Tuesday, May 10, 2011

How To Photograph Butterflies

I don't live in the rain forest, so my favorite environment to photograph butterflies is at our local Butterfly Pavilion in Westminster, Colorado. They do a great job of replicating the butterflies' natural environment--dress lightly!

There are several concepts/principles to consider. I'd like to share a few with you. First, most, if not all, butterfly pavilions do not allow tripods--that will create some challenges for you! Let's assume, for the sake of these pointers, that you'll be doing your shooting with a hand-held DSLR or film SLR.

1) Shoot at wide apertures-- This will allow you to convert cluttered backgrounds into soothing backdrops. It will also allow you to shoot at higher shutter speeds to keep your images as sharp as possible. Depending on the position of the butterfly, I usually shoot anywhere from f/2.8 to f/8.
2) Use ISO 400-800 if you have to (and if your camera can still give you great images at those sensitivities)-- sometimes I just can't get a "safe" shutter speed shooting at ISO 200 and f/4.5.
3) Shoot a bright, colorful butterfly against darker backgrounds--they'll "jump out" at you in your images!
4) Watch out for "hot spots" in your backgrounds-- leaves and other objects brightly lit by the sun. They'll come out as large whitish spots in the background that will compete with your butterfly.
5) Don't always photograph the whole butterfly--sometimes close ups are just as interesting---abstracts.
6) Sometimes, if I just can't get close enough to one, I'll get as I can, then crop it later.
7) Remember this guideline, in order to keep your camera hand-held and still get decently sharp images:
Keep your shutter speed equal to, or greater than, the length of the lens you're using. Example: If shooting at 200 mm, make sure your shutter speed is approximately 250 or faster.
8) And, yes, photography is more art than science. There will invariably be that shot that, were it not for those distracting areas, objects, lights, etc. it would be a perfect shot. Sometimes a little "Ansel Adams" work in Photoshop might be necessary.

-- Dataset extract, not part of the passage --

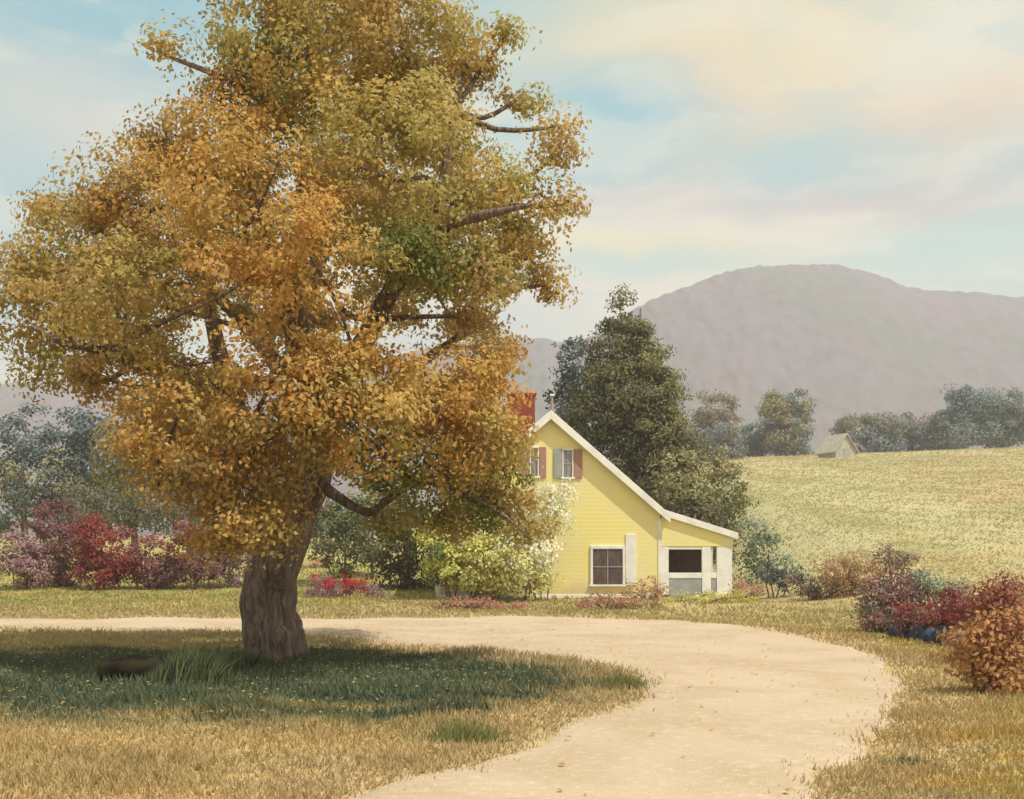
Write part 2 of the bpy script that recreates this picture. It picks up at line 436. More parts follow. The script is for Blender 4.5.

Here are just a few of my favorite butterfly images from my visits to our local butterfly pavilion.

                               Sometimes, I try some double exposures just for fun.

So, go out there and explore. Get mentally loose with it! And, don't forget the flora in and around those butterfly pavilions--they too make for some interesting, intriguing, and abstract images. Oh, and try some spot metering--great results!!